LESLIE ‘GRAZER’ Jack (left) one of the residents of the torched structure, with Fitz Bramble, parliamentary representative of East Kingstown (right) at the scene on Tuesday, some hours after the fire was put out by fire fighters.

When asked if she was afraid, the landlady commented “Not now…At the beginning when I see the blaze of the fire. I know it was just totally evil so it scared me a little bit but I put my trust in God and I ask God to protect my house.”

The structure holds a lot of memories for her, as it was given to her by her mother who she cared for when the mother was ailing and weak.
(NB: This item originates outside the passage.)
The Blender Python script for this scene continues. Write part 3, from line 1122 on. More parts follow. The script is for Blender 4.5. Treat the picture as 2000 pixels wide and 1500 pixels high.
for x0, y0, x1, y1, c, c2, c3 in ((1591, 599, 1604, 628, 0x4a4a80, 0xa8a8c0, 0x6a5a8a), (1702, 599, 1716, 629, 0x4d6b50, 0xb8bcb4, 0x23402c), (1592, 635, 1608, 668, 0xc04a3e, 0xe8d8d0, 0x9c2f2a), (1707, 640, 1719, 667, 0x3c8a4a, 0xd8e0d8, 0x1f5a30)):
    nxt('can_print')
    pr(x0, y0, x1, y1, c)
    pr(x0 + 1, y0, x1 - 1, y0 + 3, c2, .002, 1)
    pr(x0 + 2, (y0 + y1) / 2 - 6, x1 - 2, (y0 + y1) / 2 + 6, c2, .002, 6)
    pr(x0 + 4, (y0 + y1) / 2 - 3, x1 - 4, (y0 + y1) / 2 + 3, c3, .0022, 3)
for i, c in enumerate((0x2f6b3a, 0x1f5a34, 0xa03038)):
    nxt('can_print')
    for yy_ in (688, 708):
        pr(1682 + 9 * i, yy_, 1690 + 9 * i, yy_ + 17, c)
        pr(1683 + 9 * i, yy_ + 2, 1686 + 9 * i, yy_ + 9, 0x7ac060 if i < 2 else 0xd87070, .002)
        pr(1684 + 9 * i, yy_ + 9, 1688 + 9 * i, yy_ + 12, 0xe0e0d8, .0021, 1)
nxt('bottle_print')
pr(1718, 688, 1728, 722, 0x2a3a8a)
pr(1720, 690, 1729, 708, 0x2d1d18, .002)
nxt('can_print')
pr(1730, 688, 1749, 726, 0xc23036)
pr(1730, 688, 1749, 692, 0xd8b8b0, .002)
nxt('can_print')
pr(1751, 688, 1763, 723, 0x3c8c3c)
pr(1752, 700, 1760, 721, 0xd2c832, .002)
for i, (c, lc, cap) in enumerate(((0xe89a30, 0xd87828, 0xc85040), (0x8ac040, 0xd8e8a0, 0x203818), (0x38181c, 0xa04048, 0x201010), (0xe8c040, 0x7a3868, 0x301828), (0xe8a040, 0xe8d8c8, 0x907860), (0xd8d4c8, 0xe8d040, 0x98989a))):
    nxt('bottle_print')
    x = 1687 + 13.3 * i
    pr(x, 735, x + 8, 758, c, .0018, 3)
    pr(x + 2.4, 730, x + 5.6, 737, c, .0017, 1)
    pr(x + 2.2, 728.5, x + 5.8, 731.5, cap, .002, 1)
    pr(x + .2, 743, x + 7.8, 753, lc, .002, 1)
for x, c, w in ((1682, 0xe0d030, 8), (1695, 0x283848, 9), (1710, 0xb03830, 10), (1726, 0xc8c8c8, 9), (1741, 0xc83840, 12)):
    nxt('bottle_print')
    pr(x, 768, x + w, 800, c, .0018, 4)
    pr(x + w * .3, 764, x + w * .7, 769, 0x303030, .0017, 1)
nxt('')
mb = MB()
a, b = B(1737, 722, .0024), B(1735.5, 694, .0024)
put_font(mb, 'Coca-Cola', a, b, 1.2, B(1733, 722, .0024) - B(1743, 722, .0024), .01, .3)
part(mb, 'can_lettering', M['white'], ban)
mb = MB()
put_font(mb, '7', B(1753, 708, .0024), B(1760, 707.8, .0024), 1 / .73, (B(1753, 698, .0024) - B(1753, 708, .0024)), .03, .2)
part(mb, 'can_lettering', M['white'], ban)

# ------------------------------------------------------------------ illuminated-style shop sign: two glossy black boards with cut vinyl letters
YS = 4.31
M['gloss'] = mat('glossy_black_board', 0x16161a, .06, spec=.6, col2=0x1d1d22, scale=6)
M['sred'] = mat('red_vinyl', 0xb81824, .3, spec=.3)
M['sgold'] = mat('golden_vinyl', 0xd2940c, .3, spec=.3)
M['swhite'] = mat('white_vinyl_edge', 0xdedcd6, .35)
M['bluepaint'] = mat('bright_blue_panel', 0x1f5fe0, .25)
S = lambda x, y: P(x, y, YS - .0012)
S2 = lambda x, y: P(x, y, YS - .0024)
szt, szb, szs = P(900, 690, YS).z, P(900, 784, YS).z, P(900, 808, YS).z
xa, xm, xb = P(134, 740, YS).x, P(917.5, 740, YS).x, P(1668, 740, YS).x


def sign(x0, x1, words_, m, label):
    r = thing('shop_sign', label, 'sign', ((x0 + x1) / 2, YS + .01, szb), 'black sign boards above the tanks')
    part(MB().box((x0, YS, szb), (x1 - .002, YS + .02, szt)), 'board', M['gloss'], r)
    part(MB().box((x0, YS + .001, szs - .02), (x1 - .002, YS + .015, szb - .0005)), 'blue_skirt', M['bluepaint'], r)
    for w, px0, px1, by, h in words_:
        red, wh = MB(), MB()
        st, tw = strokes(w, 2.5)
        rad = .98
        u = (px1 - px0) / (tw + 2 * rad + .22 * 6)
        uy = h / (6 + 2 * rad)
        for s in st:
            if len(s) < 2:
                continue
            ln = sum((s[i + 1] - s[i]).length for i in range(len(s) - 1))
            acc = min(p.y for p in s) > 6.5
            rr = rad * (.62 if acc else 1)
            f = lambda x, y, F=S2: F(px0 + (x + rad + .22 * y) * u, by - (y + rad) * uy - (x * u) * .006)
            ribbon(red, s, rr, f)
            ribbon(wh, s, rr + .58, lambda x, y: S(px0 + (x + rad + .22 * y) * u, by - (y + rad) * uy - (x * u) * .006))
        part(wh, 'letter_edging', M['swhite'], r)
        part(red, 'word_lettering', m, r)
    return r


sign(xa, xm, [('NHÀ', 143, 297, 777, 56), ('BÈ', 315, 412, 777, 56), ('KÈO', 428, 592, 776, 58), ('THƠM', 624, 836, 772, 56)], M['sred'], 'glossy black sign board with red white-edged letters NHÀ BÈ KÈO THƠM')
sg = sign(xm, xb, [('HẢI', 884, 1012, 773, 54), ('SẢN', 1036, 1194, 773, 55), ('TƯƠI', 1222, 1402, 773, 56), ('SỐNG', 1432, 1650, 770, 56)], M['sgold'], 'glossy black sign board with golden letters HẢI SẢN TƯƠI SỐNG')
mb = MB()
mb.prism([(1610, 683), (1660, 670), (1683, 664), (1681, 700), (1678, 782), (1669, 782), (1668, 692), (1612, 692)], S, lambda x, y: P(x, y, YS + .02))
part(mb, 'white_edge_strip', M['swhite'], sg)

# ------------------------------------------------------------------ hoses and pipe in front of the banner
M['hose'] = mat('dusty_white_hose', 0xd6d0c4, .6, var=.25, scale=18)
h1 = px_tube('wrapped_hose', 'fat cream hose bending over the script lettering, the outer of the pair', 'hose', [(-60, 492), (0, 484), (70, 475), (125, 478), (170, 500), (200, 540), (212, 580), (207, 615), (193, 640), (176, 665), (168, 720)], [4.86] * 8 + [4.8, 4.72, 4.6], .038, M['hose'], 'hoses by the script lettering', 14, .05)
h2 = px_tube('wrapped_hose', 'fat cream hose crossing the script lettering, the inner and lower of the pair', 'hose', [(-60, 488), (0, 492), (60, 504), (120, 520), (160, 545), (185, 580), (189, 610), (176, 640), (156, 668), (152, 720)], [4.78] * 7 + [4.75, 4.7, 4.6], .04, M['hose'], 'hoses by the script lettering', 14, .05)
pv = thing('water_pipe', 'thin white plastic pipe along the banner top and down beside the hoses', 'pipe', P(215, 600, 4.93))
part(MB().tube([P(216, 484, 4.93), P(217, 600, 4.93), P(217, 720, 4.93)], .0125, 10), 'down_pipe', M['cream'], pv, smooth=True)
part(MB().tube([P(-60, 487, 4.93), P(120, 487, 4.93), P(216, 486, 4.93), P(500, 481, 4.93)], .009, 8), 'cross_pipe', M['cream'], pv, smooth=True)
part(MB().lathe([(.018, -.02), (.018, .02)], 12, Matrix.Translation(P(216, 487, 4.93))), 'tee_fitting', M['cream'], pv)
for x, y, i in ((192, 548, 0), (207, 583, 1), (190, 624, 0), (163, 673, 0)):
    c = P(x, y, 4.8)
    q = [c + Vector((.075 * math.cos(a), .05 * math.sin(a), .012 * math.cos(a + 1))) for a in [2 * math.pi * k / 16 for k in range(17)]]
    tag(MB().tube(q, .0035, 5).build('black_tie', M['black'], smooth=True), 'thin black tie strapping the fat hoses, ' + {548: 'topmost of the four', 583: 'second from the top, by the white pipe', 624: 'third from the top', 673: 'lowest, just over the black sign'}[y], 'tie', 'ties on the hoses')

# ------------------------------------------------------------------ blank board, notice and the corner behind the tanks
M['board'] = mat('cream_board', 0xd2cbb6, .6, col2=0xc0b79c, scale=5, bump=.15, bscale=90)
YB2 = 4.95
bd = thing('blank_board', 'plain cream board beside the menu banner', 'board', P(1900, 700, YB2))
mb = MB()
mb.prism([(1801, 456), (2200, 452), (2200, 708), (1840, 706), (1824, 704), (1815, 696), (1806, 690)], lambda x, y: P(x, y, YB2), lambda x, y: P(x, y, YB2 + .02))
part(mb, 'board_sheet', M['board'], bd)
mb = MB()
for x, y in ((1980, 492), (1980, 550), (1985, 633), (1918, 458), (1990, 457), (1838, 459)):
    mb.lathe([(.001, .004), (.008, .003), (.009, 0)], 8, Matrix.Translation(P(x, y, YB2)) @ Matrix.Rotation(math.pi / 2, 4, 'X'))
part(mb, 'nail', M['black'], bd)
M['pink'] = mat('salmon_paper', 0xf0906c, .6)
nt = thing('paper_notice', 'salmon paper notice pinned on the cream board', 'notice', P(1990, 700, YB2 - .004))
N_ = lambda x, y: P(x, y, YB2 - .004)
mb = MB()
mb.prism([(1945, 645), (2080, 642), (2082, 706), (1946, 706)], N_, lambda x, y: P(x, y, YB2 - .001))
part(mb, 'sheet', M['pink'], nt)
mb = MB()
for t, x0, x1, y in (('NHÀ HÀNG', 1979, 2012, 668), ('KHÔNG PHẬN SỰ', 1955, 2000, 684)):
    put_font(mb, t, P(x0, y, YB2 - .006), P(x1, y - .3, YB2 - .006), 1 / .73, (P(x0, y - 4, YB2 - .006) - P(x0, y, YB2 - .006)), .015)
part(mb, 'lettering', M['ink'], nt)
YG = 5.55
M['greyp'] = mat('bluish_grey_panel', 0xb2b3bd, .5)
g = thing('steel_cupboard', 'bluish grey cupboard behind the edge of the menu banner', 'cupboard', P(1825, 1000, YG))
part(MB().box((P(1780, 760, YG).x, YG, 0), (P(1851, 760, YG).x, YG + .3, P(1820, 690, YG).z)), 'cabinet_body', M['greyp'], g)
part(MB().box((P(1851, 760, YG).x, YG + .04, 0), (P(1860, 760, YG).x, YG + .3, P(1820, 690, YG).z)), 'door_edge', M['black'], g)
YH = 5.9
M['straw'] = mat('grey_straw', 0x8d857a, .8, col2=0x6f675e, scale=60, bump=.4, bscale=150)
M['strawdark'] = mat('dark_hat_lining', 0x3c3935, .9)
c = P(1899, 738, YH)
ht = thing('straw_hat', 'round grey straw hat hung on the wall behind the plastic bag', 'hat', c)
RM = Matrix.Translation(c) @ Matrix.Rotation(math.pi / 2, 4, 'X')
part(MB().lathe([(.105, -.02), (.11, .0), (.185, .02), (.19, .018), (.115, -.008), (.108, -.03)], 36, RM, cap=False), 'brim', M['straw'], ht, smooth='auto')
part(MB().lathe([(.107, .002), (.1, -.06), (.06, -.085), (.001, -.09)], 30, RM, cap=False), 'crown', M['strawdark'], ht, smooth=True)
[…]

Her brother, Leslie ‘Gazer’ Jack, and his girlfriend, Seratcha ‘Vern’ Arthur, lived there with the children ages 16, 14, 12, and seven.

Jack already struggles with his health, in a condition that affects his lungs.

“I don’t know what to say, trust me. I don’t know what to say. I here, I done half dead already eh?” commented Jack, who works in construction, shortly after beholding the remains of his home.

“ I does get shortness of breath and I does force to go work. Up to this morning is force I force to go work,” the 58-year-old explained.

His girlfriend disclosed that they were residing there for 14 years.

She was apparently distraught upon reaching the site, after rushing to catch a van from Kingstown when she received the phone call that there was a fire.

“Everything…everything… I lost everything. The children and them lose everything, school clothes, school books, everything they lose,” she said.

They did not know where they would sleep that night and the children had yet to find out what happened as they were attending school.

Area Parliamentary Representative, Dwight Fitzgerald Bramble was on the scene speaking to the individuals.

He made an appeal to Vincentians, noting: “I am just appealing to persons – any help they can provide would be greatly appreciated. You can reach out to me and I can reach out to the family, or if you want to reach out to the family directly that’s fine as well. It’s a tragedy and nobody is ever prepared for something like this but what’s even more sad is the fact that children are involved.”